As for the romance, Reeves and Farmiga actually works well together. Even playing a supposedly cold character, Farmiga still radiates warmth, she’s always a joy to watch and playing a stage actress, I could almost picture her on stage performing in such a play! Now Keanu is as stoic as ever, there’s little insight into what’s really going on inside Henry’s head as Keanu didn’t really display any kind of emotion (save for the finale when he’s dressed as Lopakhin, one of the play’s protagonists). But it’s sort of what one would expect from this seemingly ageless actor (could you believe he’s 47 years old?!), and somehow his brand of acting works out just fine here.

Definitely not a bad movie to rent on a Friday night, especially if you’re a fan of one of the cast.

Three and a half stars out of Five
3.5 out of 5 reels

Water for Elephants

I posted the trailer ages ago but haven’t got around to watching it. The thing that appealed to me most is the setting, there’s something beguiling about the world of the Circus. Told from the point of view of a 90-something year-old Jacob Jankowski (Hal Holbrook), similar to how Rose in the movie Titanic reminisces on his life aboard the doomed ship, Jacob is nostalgic about the time he spent as a circus veterinarian during the Great Depression.

Following a tragic accident that killed his parents, the young Jacob (Robert Pattinson) ended up working for the brilliant but brutal head animal trainer August and his wife Marlena (Reese Witherspoon), the star performer. It won’t be long before Jacob falls for Marlena as they bond over their love for the adorable elephant Rosie.

Pattinson is pretty compelling here as a romantic leading man, though there are times his melancholic look reminds me a bit of Twilight‘s Edward at times. Fortunately there’s the fabulous Christoph Watlz to remind me here that it isn’t a dreadful teen vampire flick (thank goodness!) and he naturally steals the show with his performance, teetering between charming and terrorizing, both with the animals and the people around him. In a way not too different from his role as Col. Landa in Inglourious Basterds.

Reese looks the part as a circus star, which is no mean feat, but overall her performance is serviceable. She’s not bad, but not great either. Even her chemistry with Pattinson isn’t all too convincing. I could see how Jacob and Marlena would fall for each other given the circumstances, but the actors didn’t really sell the romance as well as they could. In fact, Holbrook did a better job conveying his love for Marlena in his brief scenes of telling the story about her in the present day.

Water for Elephants is a rather conventional drama, it could’ve been a great film but the way it is now, it’s enjoyable but in the end pretty forgettable. It looks beautiful but somehow the circus world created here lacks the magic and that certain charm that made me go ‘wow!’ the way Moulin Rouge! did the first time I saw it. It’s a pity as the novel by Sara Gruen is so celebrated. Given the intriguing subject matter, this movie could’ve been a classic.

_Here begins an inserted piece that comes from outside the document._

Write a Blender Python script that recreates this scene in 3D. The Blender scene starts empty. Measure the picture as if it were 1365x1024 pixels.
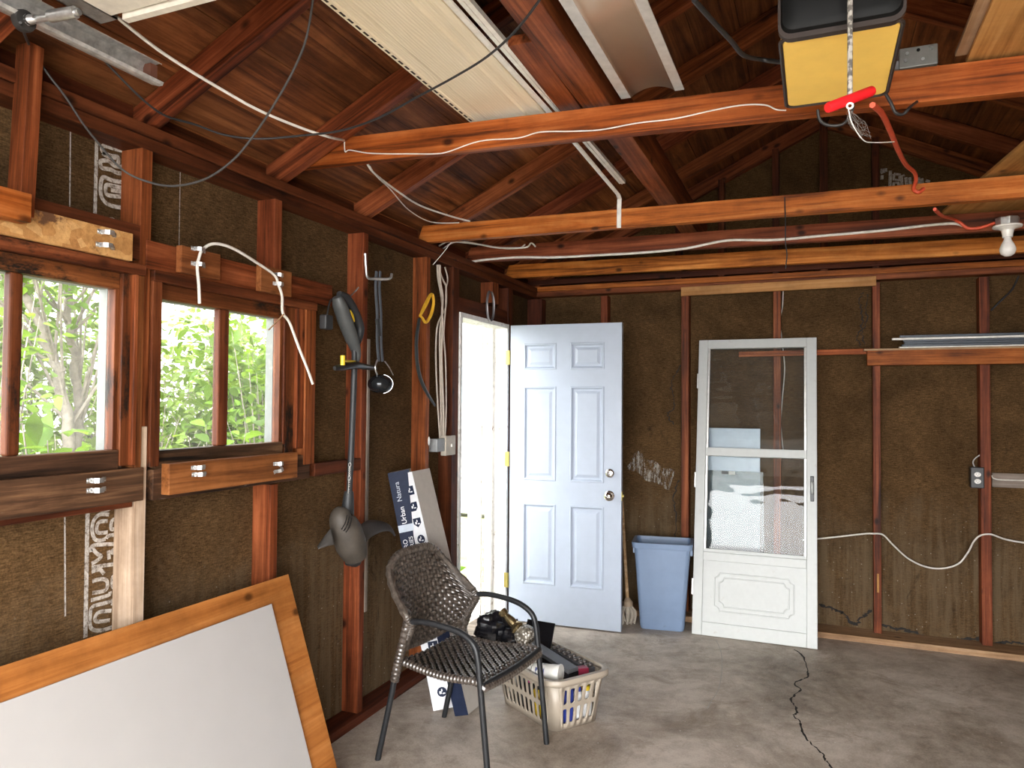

Three and a half stars out of Five
3.5 out of 5 reels


I also saw another one of Gregory Peck’s films called Mirage (1965) which is an excellent noir thriller. But instead of doing a mini review here, I’d save that for one of my classic flix reviews.


So what did you watch this weekend folks? Feel free to share your favorite part of the Globes if you’d be so inclined.